• **WHAT YOU SHOULD DO**
Scan the listing below. Report each line that includes "scene".

• **AVAILABLE DATA**
>>>>

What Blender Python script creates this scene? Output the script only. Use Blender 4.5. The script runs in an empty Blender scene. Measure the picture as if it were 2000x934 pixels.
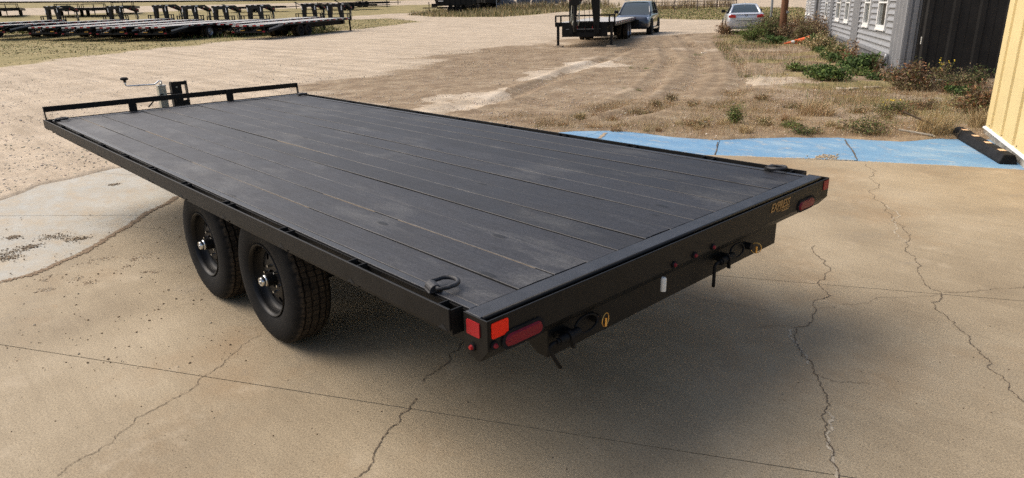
import bpy, bmesh, math, random
import numpy as np
from mathutils import Matrix, Vector
random.seed(7); RNG = np.random.default_rng(11)
SC = bpy.context.scene; COL = SC.collection
PI = math.pi
# ------------------------------------------------------------------ camera
F_PX, YAW, PITCH, ROLL = 1330.575, -0.7520766, 0.3245871, -0.0262012
CAM = np.array([-1.43464, 2.45468, 1.7])
_cy, _sy, _cp, _sp = math.cos(YAW), math.sin(YAW), math.cos(PITCH), math.sin(PITCH)
FW = np.array([_cy*_cp, _sy*_cp, -_sp]); _r = np.array([_sy, -_cy, 0.0]); _u = np.cross(_r, FW)
RT = math.cos(ROLL)*_r + math.sin(ROLL)*_u; UP = -math.sin(ROLL)*_r + math.cos(ROLL)*_u
cam = bpy.data.cameras.new('camera'); camo = bpy.data.objects.new('camera', cam); COL.objects.link(camo)
cam.sensor_width = 36.0; cam.lens = F_PX/2000*36; cam.clip_start = 0.05; cam.clip_end = 5000
M = Matrix.Identity(4)
for i in range(3):
    M[i][0], M[i][1], M[i][2], M[i][3] = RT[i], UP[i], -FW[i], CAM[i]
camo.matrix_world = M; SC.camera = camo
# ------------------------------------------------------------------ light
SUN_ROT, SUN_EL = math.radians(66), math.radians(48)
W = bpy.data.worlds.new('World'); SC.world = W; W.use_nodes = True
nt = W.node_tree; bg = nt.nodes['Background']; sky = nt.nodes.new('ShaderNodeTexSky')
sky.sky_type = 'NISHITA'; sky.sun_disc = False; sky.sun_elevation = SUN_EL; sky.sun_rotation = SUN_ROT
sky.air_density = 1.0; sky.dust_density = 5.0; sky.ozone_density = 0.6
nt.links.new(sky.outputs[0], bg.inputs[0]); bg.inputs[1].default_value = 0.15
sl = bpy.data.lights.new('sun', 'SUN'); sl.energy = 2.0; sl.angle = math.radians(58); sl.color = (1.0, 0.955, 0.885)
so = bpy.data.objects.new('sun', sl); COL.objects.link(so)
_d = Vector((math.sin(SUN_ROT)*math.cos(SUN_EL), math.cos(SUN_ROT)*math.cos(SUN_EL), math.sin(SUN_EL)))
so.rotation_euler = _d.to_track_quat('Z', 'Y').to_euler()
SC.view_settings.view_transform = 'Standard'; SC.view_settings.look = 'None'
SC.view_settings.exposure = 0.27; SC.view_settings.gamma = 1.0
SC.cycles.use_denoising = False; SC.cycles.max_bounces = 6; SC.cycles.diffuse_bounces = 3; SC.cycles.sample_clamp_indirect = 3.0; SC.render.filter_size = 1.3
# ------------------------------------------------------------------ geometry helpers
def ray(px, py):
    return FW + (px-1000)/F_PX*RT - (py-467)/F_PX*UP
ZT_D = [0, 13, 20, 30, 37, 46, 55, 65, 75, 80, 90, 110, 150, 200, 300, 600, 3000]
ZT_Z = [0, 0, .06, .14, .22, .30, .48, .85, 1.22, 1.45, 1.95, 2.9, 4.7, 6.6, 10, 18, 60]
def tz(x, y):
    return float(np.interp(math.hypot(x-CAM[0], y-CAM[1]), ZT_D, ZT_Z))
def at(px, py):
    """where the sight line through a point of the photograph meets the terrain"""
    d = ray(px, py); t = 1.0; last = 0.0
    while t < 900:
        p = CAM + d*t
        if p[2] <= tz(p[0], p[1]): break
        last = t; t *= 1.01
    lo, hi = last, t
    for _ in range(25):
        m = (lo+hi)/2; p = CAM + d*m
        if p[2] <= tz(p[0], p[1]): hi = m
        else: lo = m
    p = CAM + d*hi
    return Vector((p[0], p[1], tz(p[0], p[1])))
def atd(px, depth):
    """ground point at a camera depth in the direction of an image column"""
    y = 20.0 - 0.0262*(px-1000)
    d = ray(px, y); p = CAM + d*depth
    return Vector((p[0], p[1], tz(p[0], p[1])))
def gpx0(px, py):
    d = ray(px, py); t = -CAM[2]/d[2]; return CAM+d*t
def dep(p): return float((np.array(p)-CAM) @ FW)
class B:
    def __init__(s): s.v = []; s.f = []; s.m = []
    def add(s, vs, fs, mi=0):
        o = len(s.v); s.v.extend([tuple(v) for v in vs]); s.f.extend([tuple(o+i for i in f) for f in fs]); s.m.extend([mi]*len(fs)); return s
    def box(s, a, b, mi=0, mat=None):
        x0, y0, z0 = a; x1, y1, z1 = b
        vs = [(x0,y0,z0),(x1,y0,z0),(x1,y1,z0),(x0,y1,z0),(x0,y0,z1),(x1,y0,z1),(x1,y1,z1),(x0,y1,z1)]
        if mat is not None: vs = [tuple(mat @ Vector(v)) for v in vs]
        return s.add(vs, [(0,3,2,1),(4,5,6,7),(0,1,5,4),(1,2,6,5),(2,3,7,6),(3,0,4,7)], mi)
    def cyl(s, p0, p1, r0, r1=None, n=12, mi=0, cap=True):
        r1 = r0 if r1 is None else r1
        p0, p1 = Vector(p0), Vector(p1); d = (p1-p0).normalized()
        a = d.orthogonal().normalized(); b = d.cross(a)
        vs = [p0+(a*math.cos(2*PI*i/n)+b*math.sin(2*PI*i/n))*r0 for i in range(n)] + [p1+(a*math.cos(2*PI*i/n)+b*math.sin(2*PI*i/n))*r1 for i in range(n)]
        fs = [(i, (i+1)%n, n+(i+1)%n, n+i) for i in range(n)]
        if cap: fs += [tuple(range(n-1,-1,-1)), tuple(range(n, 2*n))]
        return s.add(vs, fs, mi)
    def tube(s, pts, r, n=8, mi=0, closed=False):
        pts = [Vector(p) for p in pts]; N = len(pts); vs = []; prev = None
        for i, p in enumerate(pts):
            q = pts[(i+1) % N] if (closed or i < N-1) else p; o = pts[i-1] if (closed or i > 0) else p
            d = (q-o).normalized()
            a = d.orthogonal().normalized() if prev is None else (prev - d*prev.dot(d)).normalized()
            prev = a; b = d.cross(a); rr = r[i] if isinstance(r, (list, tuple)) else r
            vs += [p+(a*math.cos(2*PI*k/n)+b*math.sin(2*PI*k/n))*rr for k in range(n)]
        fs = []
        for i in range(N if closed else N-1):
            j = (i+1) % N
            fs += [(i*n+k, i*n+(k+1)%n, j*n+(k+1)%n, j*n+k) for k in range(n)]
        if not closed: fs += [tuple(range(n-1,-1,-1)), tuple(range((N-1)*n, N*n))]
        return s.add(vs, fs, mi)
    def lathe(s, prof, n=48, axis='y', mi=0, c=(0,0,0)):
        """prof: (r, h) pairs, closed loop of rings around the axis"""
        vs = []
        for i in range(n):
            a = 2*PI*i/n
            for r, h in prof:
                x, z = r*math.cos(a), r*math.sin(a)
                vs.append((c[0]+x, c[1]+h, c[2]+z) if axis == 'y' else (c[0]+x, c[1]+z, c[2]+h))
        m = len(prof); fs = []
        for i in range(n):
            j = (i+1) % n
            fs += [(i*m+k, i*m+k+1, j*m+k+1, j*m+k) for k in range(m-1)]
        return s.add(vs, fs, mi)
    def prism(s, poly, a, b, axis='y', mi=0):
        """poly 2D extruded between a and b along an axis: y -> (x,z), x -> (y,z), z -> (x,y)"""
        n = len(poly)
        mk = {'y': lambda p, t: (p[0], t, p[1]), 'x': lambda p, t: (t, p[0], p[1]), 'z': lambda p, t: (p[0], p[1], t)}[axis]
        vs = [mk(p, a) for p in poly] + [mk(p, b) for p in poly]
        fs = [tuple(range(n)), tuple(range(2*n-1, n-1, -1))] + [(i, n+i, n+(i+1)%n, (i+1)%n) for i in range(n)]
        return s.add(vs, fs, mi)
    def build(s, name, mat, parent=None, smooth=False, bevel=0, seg=2, label=None, kind=None, angle=None):
        me = bpy.data.meshes.new(name); me.from_pydata(s.v, [], s.f)
        mats = mat if isinstance(mat, (list, tuple)) else [mat]
        for x in mats: me.materials.append(x)
        if len(mats) > 1: me.polygons.foreach_set('material_index', s.m)
        bm = bmesh.new(); bm.from_mesh(me); bmesh.ops.recalc_face_normals(bm, faces=bm.faces); bm.to_mesh(me); bm.free()
        if smooth: me.polygons.foreach_set('use_smooth', [True]*len(me.polygons))
        if angle is not None: me.set_sharp_from_angle(angle=math.radians(angle))
        o = bpy.data.objects.new(name, me); COL.objects.link(o)
        if parent is not None: o.parent = parent
        if bevel:
            md = o.modifiers.new('bevel', 'BEVEL'); md.width = bevel; md.segments = seg; md.limit_method = 'ANGLE'; md.angle_limit = math.radians(40)
        if label: o['label'] = label
        if kind: o['kind'] = kind
        return o
def np_mesh(name, V, Fq, mat, parent=None, col=None, kind=None, smooth=False):
    """V (n,3), Fq (m,k) arrays; col optional per-vertex colour attribute tint (own colour of each blade or stone)"""
    V = np.asarray(V, np.float32); Fq = np.asarray(Fq, np.int32); k = Fq.shape[1]
    me = bpy.data.meshes.new(name); me.vertices.add(len(V)); me.vertices.foreach_set('co', V.ravel())
    me.loops.add(Fq.size); me.loops.foreach_set('vertex_index', Fq.ravel())
    me.polygons.add(len(Fq)); me.polygons.foreach_set('loop_start', np.arange(len(Fq), dtype=np.int32)*k)
    try: me.polygons.foreach_set('loop_total', np.full(len(Fq), k, np.int32))
    except Exception: pass
    me.update(calc_edges=True)
    if col is not None:
        at_ = me.color_attributes.new('tint', 'FLOAT_COLOR', 'POINT'); c4 = np.ones((len(V), 4), np.float32); c4[:, :3] = col; at_.data.foreach_set('color', c4.ravel())
    for x in (mat if isinstance(mat, (list, tuple)) else [mat]): me.materials.append(x)
    if smooth: me.polygons.foreach_set('use_smooth', np.ones(len(Fq), bool))
    o = bpy.data.objects.new(name, me); COL.objects.link(o)
    if parent is not None: o.parent = parent
    if kind: o['kind'] = kind
    return o
def thing(name, label, cat, loc=(0,0,0), rz=0.0, group=None):
    o = bpy.data.objects.new(name, None); COL.objects.link(o); o.empty_display_size = .2
    o.location = loc; o.rotation_euler = (0, 0, rz); o['label'] = label; o['category'] = cat
    if group: o['group'] = group
    return o
def part(name, parent, loc=(0,0,0), rot=(0,0,0)):
    o = bpy.data.objects.new(name, None); COL.objects.link(o); o.parent = parent; o.location = loc; o.rotation_euler = rot; return o
def tag(o, label, cat, group=None):
    o['label'] = label; o['category'] = cat
    if group: o['group'] = group
    return o
KIDS = {}
def kids(o): return [c for c in COL.objects if c.parent == o]
def tree_of(root):
    return [(c, [g for g in kids(c)]) for c in kids(root)]
def dup(root, tree, loc, rz, label):
    r = root.copy(); COL.objects.link(r); r.location = loc; r.rotation_euler = (0, 0, rz); r['label'] = label
    for c, gs in tree:
        d = c.copy(); COL.objects.link(d); d.parent = r
        for g in gs:
            e = g.copy(); COL.objects.link(e); e.parent = d
    return r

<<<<

• **SOLUTION TO THIS EXERCISE**
What Blender Python script creates this scene? Output the script only. Use Blender 4.5. The script runs in an empty Blender scene. Measure the picture as if it were 2000x934 pixels.
SC = bpy.context.scene; COL = SC.collection